Parece que por fin, ese enemigo invisible que me ha acompañado siempre, comienza a perder la batalla.
Pero aunque me he visto tranquilo, todavía tengo una cita que francamente me tiene atenazado y sólo pensar en ella, me hace sentir un nudo en la garganta: Mañana me espera un público entendido, que no perdona. Una audiencia de edades comprendidas entre dos y tres años. Mi hijo Guille y sus compañeros de guardería, que esperan ansiosamente que llegue a la clase y les cuente un cuento.
Mientras intento prepararme en el relato, no puedo evitar pensar por qué me presté a esto y en qué estaba pensando cuando dije que sí...

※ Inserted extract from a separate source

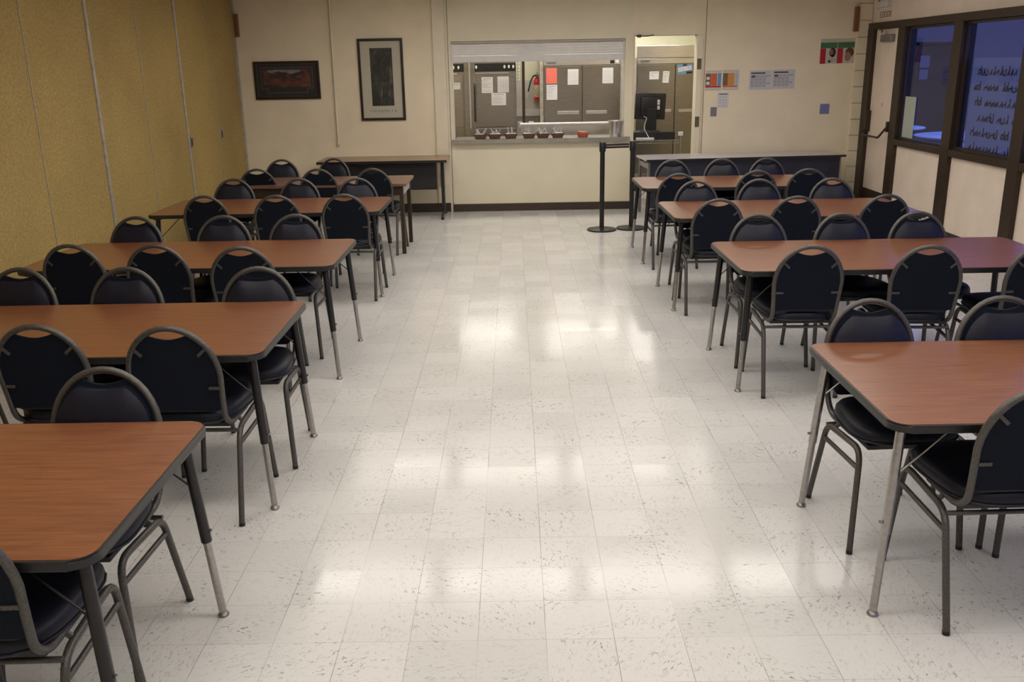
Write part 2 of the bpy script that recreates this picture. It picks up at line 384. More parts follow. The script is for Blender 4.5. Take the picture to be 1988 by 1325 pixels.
# left accordion wall: one panel after another
seams = [11.97, 10.97, 9.89, 8.86, 7.83, 6.79, 5.77, 4.75, 3.73, 2.71, 1.69, .67, -.35, -1.37, FY]
bm = B()
for a, b_ in zip(seams, seams[1:]): box(bm, LX-.08, LX, b_+.006, a-.006, .02, CZ, .004)
struct('wall_left', bm, m_acc)
bm = B(); box(bm, LX-.2, LX-.09, FY, BY, 0, CZ); struct('wall_left_backing', bm, m_wall); bpy.data.objects['wall_left_backing'].name = 'trim_9'
bm = B()
for i, s in enumerate(seams[1:-1]):
    if i % 2 == 1: box(bm, LX-.02, LX+.012, s-.024, s+.024, .02, CZ, .004)
    else: box(bm, LX-.02, LX+.003, s-.005, s+.005, .02, CZ)
box(bm, LX-.02, LX+.02, 11.93, 11.97, .0, CZ, .004)
struct('trim_10', bm, m_silver)
for k, (yy, zz) in enumerate(((9.98, 1.11), (11.04, 1.12))):
    t = thing('door_latch', ['small recessed latch beside the bright silver seam of the folding wall', 'small recessed latch on folding wall panel, the one nearest the back wall'][k], 'latch', (LX, yy, zz), group=None)
    bm = B(); box(bm, 0.0005, .008, -.035, .035, -.06, .06, .003); make('plate', bm, m_plate, t)
    bm = B(); box(bm, .008, .011, -.014, .014, -.04, .04); make('slot', bm, m_black, t)

# wall behind the camera
bm = B(); box(bm, LX-.2, RX+.2, FY-.12, FY, 0, CZ); struct('wall_front', bm, m_wall)

# right wall: posts, header, sills, glass, infill panels, door
POSTS = [11.87, 10.93, 9.55, 8.20, 6.85, 5.50, 4.15, 2.80, 1.45, .10, -1.25, FY+.1]
bm = B(); box(bm, RX, RX+.14, FY, BY+.15, 2.26, CZ); struct('wall_right', bm, m_rwall)
bm = B(); box(bm, RX, RX+.14, 11.97, BY+.15, 0, 2.26); struct('wall_right_end', bm, m_rwall); bpy.data.objects['wall_right_end'].name = 'trim_11'
bm = B()
for i, p in enumerate(POSTS): box(bm, RX-.045, RX+.10, p-.095, p+.095, 0, 2.19, .004)
box(bm, RX-.042, RX+.09, FY, 11.965, 2.181, 2.26, .004)
box(bm, RX-.042, RX+.09, FY, 10.84, .865, .935, .004)
struct('trim_12', bm, m_brownfr)
bm = B()
for a, b_ in zip(POSTS[1:], POSTS[2:]): box(bm, RX+.0, RX+.05, b_+.095, a-.095, 0, .866)
struct('trim_13', bm, m_rwall)
bm = B()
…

Y como llevo varios días con este run-run en la cabeza, pensé que nadie mejor que mi propio hijo, para ayudarme a salir del atolladero, así que la otra noche tuvimos una reuníón importante en su habitación.
- Guille - le dije - ya sabes que el jueves voy al cole a contarte un cuento, ¿verdad?
- Sí, Papi - me contestó moviendo hacia arriba y abajo su cabeza.
- ¿De qué quieres que sea? - indagué.
- ¡De piratas! - me contestó entusiasmado.
- Bueno - pensé - eso está hecho, no tengo más que adaptar una historia que ya tengo por la mano.
- ...y un cohete espacial - me añade con los ojos bien abiertos. Lo suficiente como para no ser capaz de no incluirlo en mi historia.
- Papi, también un dragón en su castillo...
- Pero Guille... - digo casi balbuceando.
- ...y una carrera de coches - continúa, muy excitado, con ese inesperado cuento a la carta.

Por lo que llegados a ese punto, pensé que lo mejor era finiquitar la cumbre, darle rápidamente un beso de buenas noches y arroparlo con su edredón, antes de que me complicara aún más el cuento...

Así que aquí estoy, acongojado, contando las horas que quedan para estar delante de ese público experto, exigente e implacable, que ha de vibrar y emocionarse, con una historia que incluya un cohete espacial, un castillo, una carrera de coches, unos piratas y un dragón.